Monday, June 23, 2014

Doing Nothing

The cartoon to the right is really not a joke. It is seriously difficult to do nothing when you are near the life of an alcoholic.

When consulting the Index of Subjects in my daily reader, it's clear that lots of time is spent discussing detachment, changing what I can, and controlling. It must be because what so many in meetings have told me is true - you can't do anything. The slogan goes something like, "You didn't cause it, you can't cure it, you can't control it." This is very hard to accept when you see someone wreaking themselves and your family. This is especially hard to accept when you have a little one you feel you need to protect. I feel the need to control things more than ever since becoming a mother. I need to make sure my daughter has a safe and happy home to grow up in. I don't want just functioning for her. I want stability and joy, honesty and peacefulness for her. I know it can not always be roses and chocolate cake, but it shouldn't be cigarettes and alcohol. 

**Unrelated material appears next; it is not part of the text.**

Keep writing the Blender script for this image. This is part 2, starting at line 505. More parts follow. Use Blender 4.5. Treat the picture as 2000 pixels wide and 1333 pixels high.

So when my husband drinks and lies, when he smokes, I want to control him, more than ever before, because I want to control the environment my daughter is exposed to. And I can't believe I find myself in a situation where the person who is supposed to be my partner is acting as a saboteur. I just find it unbelievable! And because I find it unbelievable, I also can't believe that my husband does not know the damage he is doing, realize the risks he is taking. It takes all my energy to go through a day not pointing this out to him. But I succeeded in getting through today without doing so. For that, I congratulate myself, we'll see what comes tomorrow. 

While I am doing nothing (saying nothing) in regard to his choices or actions (or lack of actions). I am doing something for myself. I'm talking with friends and getting a clearer head about him living in our house or finding an alternative place to live - as we've discussed. Most importantly, I know that in the life I want to make for my daughter there is no room for lies.